Primeiro objetivo: preparar as novas gerações e a população ativa para o emprego de qualidade na era digital. Isto implica revolucionar a formação profissional ao longo da vida, rever as competências e programas escolares, universalizar o pré-escolar, flexissegurança laboral, ajuste das prestações sociais à formação ao longo da vida e uma adaptação do ensino superior e do sistema científico à economia do conhecimento.
Segundo objetivo: abertura robusta da nossa economia, para animar o investimento, a inovação, as exportações, o crescimento empresarial e a criação de emprego. No âmbito do Estado de direito, reforço radical dos direitos de propriedade, criação de mecanismos ágeis de justiça e cumprimento de contratos. No âmbito da carga fiscal e da despesa, uma carga fiscal pensada para o crescimento da economia e uma reforma na fiscalidade dos agentes económicos. No âmbito da regulação económica, assumir radicalmente a liberdade para fazer negócios sem depender do Estado, a liberdade para inovar e para ameaçar as empresas e os negócios. E no âmbito do funcionamento dos mercados, remover as barreiras à entrada das atividades económicas.
Terceiro objetivo: apetrechamento e financiamento do SNS como peça central do sistema, em coexistência com setores privado e social. Isso passará por reformas que garantam um acesso à saúde mais eficaz, mais rápido e mais universal, por alterações nos modelos de gestão e financiamento tendo a qualidade como eixo orientador, por simplificação da organização do sistema de saúde de forma a otimizar a capacidade de resposta e por uma aposta na ciência e na inovação.

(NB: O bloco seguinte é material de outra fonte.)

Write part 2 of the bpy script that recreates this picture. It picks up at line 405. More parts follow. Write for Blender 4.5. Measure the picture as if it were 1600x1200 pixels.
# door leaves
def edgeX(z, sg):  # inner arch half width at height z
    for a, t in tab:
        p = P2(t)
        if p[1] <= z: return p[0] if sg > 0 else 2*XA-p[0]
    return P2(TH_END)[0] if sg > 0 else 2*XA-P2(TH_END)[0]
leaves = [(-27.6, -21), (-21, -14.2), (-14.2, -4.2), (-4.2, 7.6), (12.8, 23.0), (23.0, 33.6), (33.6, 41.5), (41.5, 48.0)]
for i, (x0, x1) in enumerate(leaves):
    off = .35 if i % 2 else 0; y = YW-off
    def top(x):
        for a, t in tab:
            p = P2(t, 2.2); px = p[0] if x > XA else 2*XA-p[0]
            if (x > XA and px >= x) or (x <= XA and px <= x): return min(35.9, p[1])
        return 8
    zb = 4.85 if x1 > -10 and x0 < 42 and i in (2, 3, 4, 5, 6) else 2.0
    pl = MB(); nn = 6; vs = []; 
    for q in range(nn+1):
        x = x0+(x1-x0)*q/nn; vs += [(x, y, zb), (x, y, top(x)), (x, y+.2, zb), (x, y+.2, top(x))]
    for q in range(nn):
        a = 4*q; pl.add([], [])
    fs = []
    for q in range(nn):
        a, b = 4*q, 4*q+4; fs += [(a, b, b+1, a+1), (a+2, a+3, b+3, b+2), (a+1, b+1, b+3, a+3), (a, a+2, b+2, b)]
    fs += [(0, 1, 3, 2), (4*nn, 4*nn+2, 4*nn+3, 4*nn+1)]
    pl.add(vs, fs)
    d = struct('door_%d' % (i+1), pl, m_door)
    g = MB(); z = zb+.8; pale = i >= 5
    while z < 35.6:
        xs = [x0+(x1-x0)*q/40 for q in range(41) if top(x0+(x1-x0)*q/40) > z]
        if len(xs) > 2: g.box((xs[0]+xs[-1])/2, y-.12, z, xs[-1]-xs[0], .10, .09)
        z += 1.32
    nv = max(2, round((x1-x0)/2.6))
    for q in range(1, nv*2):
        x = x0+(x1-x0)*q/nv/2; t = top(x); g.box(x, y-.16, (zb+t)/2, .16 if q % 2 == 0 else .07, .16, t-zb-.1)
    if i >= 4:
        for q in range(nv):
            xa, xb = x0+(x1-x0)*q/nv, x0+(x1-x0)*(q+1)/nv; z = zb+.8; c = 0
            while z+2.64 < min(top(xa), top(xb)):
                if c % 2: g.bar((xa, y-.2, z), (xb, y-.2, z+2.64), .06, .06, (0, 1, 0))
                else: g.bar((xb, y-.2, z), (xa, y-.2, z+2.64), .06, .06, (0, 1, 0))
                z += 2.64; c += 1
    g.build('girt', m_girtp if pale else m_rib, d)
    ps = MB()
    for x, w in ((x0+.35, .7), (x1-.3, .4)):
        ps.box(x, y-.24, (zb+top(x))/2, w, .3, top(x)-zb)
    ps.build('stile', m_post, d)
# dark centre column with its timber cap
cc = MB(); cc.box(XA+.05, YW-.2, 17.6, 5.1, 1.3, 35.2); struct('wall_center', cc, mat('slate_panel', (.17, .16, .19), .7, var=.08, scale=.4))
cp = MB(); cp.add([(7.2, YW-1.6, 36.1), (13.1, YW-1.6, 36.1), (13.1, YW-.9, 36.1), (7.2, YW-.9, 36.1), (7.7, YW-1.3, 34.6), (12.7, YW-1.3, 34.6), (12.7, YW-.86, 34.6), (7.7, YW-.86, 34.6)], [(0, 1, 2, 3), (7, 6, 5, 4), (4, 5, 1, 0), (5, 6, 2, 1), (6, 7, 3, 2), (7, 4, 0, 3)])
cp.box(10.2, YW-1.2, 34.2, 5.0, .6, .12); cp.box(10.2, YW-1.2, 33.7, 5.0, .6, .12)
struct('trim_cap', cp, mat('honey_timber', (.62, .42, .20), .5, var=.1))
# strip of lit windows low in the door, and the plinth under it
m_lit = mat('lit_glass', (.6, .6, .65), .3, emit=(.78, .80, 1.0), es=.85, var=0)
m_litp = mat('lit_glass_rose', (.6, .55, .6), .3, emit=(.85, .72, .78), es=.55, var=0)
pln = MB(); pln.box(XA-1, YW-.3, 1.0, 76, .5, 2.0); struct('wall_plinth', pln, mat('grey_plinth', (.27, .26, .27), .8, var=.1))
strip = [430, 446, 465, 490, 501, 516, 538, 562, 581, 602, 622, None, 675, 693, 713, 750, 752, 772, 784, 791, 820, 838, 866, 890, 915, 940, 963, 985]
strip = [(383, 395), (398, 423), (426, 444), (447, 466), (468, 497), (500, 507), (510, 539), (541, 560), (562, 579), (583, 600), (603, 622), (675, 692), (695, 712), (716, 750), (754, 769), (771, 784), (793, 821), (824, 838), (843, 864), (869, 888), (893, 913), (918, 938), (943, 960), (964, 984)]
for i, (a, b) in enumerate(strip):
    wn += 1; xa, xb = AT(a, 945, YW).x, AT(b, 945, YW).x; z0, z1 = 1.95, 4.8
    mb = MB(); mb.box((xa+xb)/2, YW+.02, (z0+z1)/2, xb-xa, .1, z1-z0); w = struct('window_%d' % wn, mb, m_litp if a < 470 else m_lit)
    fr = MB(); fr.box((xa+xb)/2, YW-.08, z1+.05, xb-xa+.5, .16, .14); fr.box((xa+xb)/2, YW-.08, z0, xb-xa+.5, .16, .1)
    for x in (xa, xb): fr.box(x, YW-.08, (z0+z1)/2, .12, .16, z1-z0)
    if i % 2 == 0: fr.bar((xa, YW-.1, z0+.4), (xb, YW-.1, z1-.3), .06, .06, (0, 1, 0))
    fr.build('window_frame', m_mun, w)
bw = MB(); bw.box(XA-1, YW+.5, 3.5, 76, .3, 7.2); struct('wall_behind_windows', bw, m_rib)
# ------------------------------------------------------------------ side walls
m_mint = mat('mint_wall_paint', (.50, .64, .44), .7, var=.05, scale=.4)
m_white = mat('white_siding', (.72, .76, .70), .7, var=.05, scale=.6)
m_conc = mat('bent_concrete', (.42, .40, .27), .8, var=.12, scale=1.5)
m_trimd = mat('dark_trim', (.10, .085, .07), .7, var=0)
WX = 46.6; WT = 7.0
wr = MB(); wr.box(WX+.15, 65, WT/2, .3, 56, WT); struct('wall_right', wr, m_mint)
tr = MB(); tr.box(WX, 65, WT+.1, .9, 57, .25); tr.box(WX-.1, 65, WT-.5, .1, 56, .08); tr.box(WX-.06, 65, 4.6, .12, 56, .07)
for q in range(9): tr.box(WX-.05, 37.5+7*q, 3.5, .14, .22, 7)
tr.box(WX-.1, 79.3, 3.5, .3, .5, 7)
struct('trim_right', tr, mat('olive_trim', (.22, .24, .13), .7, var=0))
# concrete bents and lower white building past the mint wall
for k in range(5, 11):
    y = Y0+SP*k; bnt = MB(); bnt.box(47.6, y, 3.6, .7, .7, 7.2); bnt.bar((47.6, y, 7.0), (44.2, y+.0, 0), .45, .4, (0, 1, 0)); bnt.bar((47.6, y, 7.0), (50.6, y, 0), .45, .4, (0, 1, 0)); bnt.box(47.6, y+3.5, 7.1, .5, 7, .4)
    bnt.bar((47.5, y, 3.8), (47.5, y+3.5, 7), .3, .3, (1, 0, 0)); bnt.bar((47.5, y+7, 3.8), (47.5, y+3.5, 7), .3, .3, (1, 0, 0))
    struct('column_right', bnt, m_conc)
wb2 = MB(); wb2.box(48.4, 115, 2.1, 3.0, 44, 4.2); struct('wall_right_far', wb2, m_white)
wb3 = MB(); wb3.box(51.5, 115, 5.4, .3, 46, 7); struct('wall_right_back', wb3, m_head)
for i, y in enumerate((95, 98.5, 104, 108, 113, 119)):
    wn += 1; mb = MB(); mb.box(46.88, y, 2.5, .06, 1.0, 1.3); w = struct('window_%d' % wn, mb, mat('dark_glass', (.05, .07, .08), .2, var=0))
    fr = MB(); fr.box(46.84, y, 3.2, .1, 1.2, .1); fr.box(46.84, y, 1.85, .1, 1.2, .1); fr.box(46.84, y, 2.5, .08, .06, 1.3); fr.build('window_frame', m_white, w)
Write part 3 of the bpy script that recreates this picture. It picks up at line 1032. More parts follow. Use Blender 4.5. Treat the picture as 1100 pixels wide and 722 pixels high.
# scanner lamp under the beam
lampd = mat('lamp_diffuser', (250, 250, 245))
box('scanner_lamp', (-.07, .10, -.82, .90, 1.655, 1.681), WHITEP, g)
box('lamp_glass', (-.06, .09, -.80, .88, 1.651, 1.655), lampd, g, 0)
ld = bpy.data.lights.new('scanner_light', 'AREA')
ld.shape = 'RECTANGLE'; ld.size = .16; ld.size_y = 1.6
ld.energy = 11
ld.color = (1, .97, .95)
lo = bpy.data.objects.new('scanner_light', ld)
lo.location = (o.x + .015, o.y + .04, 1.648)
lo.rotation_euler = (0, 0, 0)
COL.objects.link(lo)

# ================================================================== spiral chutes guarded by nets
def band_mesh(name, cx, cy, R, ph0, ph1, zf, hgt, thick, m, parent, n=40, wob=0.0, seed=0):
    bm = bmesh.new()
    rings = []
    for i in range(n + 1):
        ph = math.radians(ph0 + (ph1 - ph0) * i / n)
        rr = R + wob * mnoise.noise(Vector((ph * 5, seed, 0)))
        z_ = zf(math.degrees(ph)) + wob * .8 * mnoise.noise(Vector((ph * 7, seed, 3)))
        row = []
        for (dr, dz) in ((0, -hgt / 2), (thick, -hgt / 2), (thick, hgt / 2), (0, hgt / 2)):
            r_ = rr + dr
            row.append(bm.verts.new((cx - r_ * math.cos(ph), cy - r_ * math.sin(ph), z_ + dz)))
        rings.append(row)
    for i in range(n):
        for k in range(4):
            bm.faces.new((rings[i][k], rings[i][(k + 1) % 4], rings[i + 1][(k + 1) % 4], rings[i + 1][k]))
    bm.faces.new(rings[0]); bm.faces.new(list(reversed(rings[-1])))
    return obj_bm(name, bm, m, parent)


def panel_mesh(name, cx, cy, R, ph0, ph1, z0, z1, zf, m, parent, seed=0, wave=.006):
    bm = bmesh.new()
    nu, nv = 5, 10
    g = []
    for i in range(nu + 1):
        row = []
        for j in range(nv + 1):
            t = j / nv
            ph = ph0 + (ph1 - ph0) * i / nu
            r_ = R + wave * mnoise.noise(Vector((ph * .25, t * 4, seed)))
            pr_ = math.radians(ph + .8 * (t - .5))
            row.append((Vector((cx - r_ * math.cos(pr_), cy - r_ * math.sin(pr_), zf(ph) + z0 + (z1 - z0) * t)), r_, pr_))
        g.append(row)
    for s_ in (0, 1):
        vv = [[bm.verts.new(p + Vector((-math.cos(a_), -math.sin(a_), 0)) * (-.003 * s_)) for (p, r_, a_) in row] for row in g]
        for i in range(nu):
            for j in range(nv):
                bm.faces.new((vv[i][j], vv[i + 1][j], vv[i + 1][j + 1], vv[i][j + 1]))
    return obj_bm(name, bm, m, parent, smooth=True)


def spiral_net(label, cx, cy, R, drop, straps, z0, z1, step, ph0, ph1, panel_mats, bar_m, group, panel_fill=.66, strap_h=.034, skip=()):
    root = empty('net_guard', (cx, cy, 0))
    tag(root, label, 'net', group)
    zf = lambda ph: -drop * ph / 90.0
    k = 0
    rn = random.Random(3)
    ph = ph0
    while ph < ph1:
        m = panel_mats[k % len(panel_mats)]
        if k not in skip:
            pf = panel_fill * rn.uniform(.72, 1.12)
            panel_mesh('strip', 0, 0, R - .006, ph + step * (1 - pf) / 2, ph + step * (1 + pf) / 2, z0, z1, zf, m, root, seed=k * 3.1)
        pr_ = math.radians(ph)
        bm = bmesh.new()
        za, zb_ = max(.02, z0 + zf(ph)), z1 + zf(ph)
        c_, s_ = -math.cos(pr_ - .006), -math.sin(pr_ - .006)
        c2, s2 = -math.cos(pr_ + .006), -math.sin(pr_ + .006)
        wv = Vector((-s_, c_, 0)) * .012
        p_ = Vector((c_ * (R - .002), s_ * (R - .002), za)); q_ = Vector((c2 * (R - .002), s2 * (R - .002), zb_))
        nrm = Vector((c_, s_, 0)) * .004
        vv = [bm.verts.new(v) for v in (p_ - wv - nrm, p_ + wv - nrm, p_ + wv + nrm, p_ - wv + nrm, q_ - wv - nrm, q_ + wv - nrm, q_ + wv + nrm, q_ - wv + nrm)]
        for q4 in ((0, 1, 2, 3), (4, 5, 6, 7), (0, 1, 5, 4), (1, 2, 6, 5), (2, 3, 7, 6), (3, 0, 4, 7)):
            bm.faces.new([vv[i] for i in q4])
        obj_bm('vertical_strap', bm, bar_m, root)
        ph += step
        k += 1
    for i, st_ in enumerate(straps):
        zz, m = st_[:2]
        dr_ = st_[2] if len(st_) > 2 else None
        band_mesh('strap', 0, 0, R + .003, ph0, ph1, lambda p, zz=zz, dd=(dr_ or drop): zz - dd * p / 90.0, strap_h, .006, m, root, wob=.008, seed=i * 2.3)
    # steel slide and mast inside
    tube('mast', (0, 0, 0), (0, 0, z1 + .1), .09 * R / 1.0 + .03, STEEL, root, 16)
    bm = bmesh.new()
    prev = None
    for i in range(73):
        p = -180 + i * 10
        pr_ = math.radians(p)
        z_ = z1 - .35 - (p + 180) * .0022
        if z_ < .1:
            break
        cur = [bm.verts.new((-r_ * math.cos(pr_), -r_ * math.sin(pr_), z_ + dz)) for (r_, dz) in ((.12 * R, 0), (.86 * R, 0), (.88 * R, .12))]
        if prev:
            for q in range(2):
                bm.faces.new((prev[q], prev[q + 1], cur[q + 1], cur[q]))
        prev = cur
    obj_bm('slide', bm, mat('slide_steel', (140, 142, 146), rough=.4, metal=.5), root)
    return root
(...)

Quarto objetivo: aproveitar transição para uma economia de baixo teor de carbono, para liderar a economia verde. Isso implica investimento infraestrutural, desde logo nos transportes públicos, na transição energética, em investigação e inovação e na liderança das economias azul e verde.
Quinto objetivo: digitalização, desburocratização, despolitização e requalificação da Administração Pública.
São 5 eixos, que me parecem essenciais. E seria tão positivo que, estes ou outros, estivessem neste momento a ser discutidos. Acabaram com os debates quinzenais? Pois comecem debates sobre isto para compensar. O país agradece. Não só para termos a certeza de que o gastamos bem, mas para termos a certeza que fiscalizamos quem o gasta e como.